• _WHAT NEEDS TO BE DONE_
Repeat only the lines running from the beginning of the material through the line that contains "col = scene.collection".

• _DATA EXTRACT_
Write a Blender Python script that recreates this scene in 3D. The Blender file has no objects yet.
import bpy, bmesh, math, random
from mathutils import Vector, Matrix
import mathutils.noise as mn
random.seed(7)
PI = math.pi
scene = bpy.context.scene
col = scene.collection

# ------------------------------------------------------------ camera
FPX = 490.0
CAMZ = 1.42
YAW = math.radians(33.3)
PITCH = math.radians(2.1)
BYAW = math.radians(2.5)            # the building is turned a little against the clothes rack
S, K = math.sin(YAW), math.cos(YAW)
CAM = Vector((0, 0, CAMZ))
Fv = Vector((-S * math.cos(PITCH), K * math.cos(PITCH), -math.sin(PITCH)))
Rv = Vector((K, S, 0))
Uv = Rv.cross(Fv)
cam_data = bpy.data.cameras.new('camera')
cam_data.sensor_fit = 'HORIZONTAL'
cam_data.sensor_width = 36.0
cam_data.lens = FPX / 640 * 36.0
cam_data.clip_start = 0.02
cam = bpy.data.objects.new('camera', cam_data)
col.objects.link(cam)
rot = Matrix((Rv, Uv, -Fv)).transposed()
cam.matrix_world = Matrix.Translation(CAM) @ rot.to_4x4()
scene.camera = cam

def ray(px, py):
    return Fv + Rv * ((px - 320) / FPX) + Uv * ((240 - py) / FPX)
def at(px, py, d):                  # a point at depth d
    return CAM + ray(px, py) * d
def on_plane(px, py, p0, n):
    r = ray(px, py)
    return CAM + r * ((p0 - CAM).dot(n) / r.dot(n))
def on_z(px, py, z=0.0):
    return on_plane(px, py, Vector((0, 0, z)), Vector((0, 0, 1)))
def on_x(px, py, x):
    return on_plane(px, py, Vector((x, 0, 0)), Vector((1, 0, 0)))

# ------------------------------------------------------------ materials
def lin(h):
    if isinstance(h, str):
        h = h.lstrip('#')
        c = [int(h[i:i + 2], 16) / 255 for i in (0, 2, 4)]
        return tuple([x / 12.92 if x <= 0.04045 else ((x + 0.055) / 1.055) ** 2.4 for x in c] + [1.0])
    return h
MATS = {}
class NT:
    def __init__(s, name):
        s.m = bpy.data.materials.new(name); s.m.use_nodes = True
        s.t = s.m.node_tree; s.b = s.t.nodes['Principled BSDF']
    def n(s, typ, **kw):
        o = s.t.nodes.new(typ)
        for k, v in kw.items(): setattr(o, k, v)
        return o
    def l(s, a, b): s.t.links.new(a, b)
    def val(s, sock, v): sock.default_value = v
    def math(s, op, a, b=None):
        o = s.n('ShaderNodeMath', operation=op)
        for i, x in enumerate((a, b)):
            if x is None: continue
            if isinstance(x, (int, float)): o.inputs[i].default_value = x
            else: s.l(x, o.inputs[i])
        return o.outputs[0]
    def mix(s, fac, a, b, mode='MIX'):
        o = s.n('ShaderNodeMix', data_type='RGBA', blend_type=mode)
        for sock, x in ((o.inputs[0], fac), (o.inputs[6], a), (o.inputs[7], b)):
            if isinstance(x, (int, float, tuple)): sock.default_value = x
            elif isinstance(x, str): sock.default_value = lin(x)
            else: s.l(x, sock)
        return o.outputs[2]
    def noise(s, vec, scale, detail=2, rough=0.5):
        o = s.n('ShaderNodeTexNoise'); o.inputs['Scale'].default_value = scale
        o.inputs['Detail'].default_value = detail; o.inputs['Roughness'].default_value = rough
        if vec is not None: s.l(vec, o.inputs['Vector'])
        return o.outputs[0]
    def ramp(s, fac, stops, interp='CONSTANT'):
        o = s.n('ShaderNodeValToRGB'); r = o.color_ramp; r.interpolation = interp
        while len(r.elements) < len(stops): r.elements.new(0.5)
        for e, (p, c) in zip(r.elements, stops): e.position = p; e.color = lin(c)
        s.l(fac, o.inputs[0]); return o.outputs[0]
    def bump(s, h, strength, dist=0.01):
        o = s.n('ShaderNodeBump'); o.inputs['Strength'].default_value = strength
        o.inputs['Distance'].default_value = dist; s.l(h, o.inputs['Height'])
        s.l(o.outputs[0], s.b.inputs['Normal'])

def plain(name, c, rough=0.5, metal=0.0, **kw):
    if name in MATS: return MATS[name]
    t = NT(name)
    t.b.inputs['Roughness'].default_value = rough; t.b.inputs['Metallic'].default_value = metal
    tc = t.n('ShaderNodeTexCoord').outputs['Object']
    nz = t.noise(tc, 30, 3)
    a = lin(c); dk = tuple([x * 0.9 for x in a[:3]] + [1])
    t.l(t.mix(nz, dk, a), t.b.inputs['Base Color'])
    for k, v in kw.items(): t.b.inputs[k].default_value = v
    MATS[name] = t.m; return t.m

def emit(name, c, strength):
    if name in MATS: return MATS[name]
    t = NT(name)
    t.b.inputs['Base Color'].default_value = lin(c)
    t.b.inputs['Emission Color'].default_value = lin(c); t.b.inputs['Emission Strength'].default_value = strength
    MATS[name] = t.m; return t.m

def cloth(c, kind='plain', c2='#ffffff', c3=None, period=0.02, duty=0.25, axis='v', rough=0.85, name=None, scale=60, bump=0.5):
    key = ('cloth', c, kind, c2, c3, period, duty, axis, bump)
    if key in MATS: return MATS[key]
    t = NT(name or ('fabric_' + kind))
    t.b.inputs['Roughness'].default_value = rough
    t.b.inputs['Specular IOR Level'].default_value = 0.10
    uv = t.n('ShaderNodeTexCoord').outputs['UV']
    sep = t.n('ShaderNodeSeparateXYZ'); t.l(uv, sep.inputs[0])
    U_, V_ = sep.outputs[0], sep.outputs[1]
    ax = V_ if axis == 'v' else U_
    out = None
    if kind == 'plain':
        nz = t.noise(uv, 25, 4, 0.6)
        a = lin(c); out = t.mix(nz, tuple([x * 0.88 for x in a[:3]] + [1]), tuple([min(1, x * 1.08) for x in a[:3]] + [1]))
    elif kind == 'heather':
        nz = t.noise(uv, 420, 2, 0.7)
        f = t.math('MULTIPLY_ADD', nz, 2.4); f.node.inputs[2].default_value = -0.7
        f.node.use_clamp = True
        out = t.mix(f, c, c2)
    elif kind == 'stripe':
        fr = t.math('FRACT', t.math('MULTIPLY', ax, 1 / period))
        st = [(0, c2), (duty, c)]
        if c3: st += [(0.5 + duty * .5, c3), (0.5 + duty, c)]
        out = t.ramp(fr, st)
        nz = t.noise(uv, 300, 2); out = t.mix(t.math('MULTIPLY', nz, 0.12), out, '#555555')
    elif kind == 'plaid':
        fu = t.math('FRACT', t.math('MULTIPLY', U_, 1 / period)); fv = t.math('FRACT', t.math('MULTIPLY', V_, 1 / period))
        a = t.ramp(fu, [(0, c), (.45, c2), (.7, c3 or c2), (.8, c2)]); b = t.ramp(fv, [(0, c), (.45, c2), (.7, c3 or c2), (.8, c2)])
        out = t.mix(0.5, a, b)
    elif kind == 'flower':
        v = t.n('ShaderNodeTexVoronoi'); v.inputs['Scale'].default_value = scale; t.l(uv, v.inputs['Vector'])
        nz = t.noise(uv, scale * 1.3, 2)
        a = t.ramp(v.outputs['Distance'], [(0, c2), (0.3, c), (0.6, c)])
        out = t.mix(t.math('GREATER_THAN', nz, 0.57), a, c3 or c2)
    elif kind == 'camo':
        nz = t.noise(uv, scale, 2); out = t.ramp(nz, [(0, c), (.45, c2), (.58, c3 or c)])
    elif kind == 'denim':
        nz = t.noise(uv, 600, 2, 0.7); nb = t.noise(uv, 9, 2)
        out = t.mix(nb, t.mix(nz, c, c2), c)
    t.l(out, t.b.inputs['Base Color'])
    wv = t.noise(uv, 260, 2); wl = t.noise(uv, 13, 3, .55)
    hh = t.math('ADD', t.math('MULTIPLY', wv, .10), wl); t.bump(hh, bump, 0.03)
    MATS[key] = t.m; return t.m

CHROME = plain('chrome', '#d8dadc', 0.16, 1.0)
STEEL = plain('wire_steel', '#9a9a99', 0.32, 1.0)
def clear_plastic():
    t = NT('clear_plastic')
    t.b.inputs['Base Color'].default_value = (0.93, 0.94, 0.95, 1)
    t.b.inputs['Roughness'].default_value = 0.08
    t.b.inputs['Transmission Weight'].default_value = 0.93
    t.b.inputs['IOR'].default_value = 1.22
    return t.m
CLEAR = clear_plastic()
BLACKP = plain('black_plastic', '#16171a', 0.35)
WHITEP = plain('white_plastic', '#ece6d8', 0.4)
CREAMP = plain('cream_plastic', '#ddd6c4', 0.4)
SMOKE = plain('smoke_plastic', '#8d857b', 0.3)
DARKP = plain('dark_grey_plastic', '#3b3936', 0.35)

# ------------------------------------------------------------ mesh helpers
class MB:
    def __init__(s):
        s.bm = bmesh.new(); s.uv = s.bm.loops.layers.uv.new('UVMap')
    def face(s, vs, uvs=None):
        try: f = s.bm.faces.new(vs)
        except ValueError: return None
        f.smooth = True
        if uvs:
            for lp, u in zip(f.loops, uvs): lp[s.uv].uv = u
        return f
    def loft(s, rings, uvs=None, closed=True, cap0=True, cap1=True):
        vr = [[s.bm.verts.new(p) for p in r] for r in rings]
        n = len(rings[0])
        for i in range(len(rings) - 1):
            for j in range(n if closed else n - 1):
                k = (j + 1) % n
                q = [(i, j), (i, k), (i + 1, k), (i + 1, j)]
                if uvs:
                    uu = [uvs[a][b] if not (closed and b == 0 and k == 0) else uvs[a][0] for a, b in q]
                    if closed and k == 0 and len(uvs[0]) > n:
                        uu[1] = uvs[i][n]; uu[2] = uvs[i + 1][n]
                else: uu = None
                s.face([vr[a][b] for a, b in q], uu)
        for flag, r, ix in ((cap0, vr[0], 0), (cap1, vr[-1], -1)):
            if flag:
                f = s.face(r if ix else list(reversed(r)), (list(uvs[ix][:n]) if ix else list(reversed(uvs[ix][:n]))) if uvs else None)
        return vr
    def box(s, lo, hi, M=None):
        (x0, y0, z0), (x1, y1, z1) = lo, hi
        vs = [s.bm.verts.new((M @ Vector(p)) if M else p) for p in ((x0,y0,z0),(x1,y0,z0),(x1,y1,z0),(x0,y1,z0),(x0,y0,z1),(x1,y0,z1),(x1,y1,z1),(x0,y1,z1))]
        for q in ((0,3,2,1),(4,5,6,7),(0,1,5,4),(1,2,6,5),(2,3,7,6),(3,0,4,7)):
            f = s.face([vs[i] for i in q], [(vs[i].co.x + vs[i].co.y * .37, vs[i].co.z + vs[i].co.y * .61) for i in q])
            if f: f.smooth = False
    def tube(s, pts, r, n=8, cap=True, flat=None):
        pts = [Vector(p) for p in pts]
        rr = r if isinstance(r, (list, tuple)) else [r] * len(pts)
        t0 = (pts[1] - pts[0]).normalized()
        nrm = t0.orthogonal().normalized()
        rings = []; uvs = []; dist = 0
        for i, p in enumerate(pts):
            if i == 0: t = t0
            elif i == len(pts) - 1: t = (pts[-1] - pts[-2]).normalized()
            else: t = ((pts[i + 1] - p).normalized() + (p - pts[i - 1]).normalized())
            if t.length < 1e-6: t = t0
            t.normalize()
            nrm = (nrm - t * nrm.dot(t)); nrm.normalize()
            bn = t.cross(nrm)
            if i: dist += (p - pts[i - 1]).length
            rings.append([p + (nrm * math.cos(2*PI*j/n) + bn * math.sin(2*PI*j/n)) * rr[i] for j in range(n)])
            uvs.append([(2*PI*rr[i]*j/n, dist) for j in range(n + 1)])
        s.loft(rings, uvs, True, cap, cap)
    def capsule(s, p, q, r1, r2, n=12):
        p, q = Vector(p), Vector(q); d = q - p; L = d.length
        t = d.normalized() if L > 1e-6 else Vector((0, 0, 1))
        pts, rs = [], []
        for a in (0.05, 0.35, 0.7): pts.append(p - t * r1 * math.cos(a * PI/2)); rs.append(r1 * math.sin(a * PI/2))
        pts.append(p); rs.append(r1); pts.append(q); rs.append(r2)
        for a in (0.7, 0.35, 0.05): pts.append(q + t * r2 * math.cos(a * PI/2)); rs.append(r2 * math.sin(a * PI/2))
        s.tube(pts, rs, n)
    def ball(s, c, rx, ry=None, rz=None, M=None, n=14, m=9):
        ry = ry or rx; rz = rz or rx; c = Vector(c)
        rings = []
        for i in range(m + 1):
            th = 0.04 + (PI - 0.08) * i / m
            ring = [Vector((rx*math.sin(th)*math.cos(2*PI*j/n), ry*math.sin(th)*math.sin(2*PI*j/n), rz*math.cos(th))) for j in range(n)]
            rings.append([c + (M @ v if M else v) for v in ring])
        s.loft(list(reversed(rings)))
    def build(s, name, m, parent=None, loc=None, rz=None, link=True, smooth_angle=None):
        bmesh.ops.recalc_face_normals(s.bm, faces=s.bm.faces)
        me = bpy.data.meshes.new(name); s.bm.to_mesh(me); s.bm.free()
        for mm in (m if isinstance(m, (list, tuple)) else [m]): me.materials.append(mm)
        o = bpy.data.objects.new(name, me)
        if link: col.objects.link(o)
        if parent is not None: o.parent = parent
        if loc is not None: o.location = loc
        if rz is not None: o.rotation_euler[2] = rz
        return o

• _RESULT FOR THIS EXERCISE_
Write a Blender Python script that recreates this scene in 3D. The Blender file has no objects yet.
import bpy, bmesh, math, random
from mathutils import Vector, Matrix
import mathutils.noise as mn
random.seed(7)
PI = math.pi
scene = bpy.context.scene
col = scene.collection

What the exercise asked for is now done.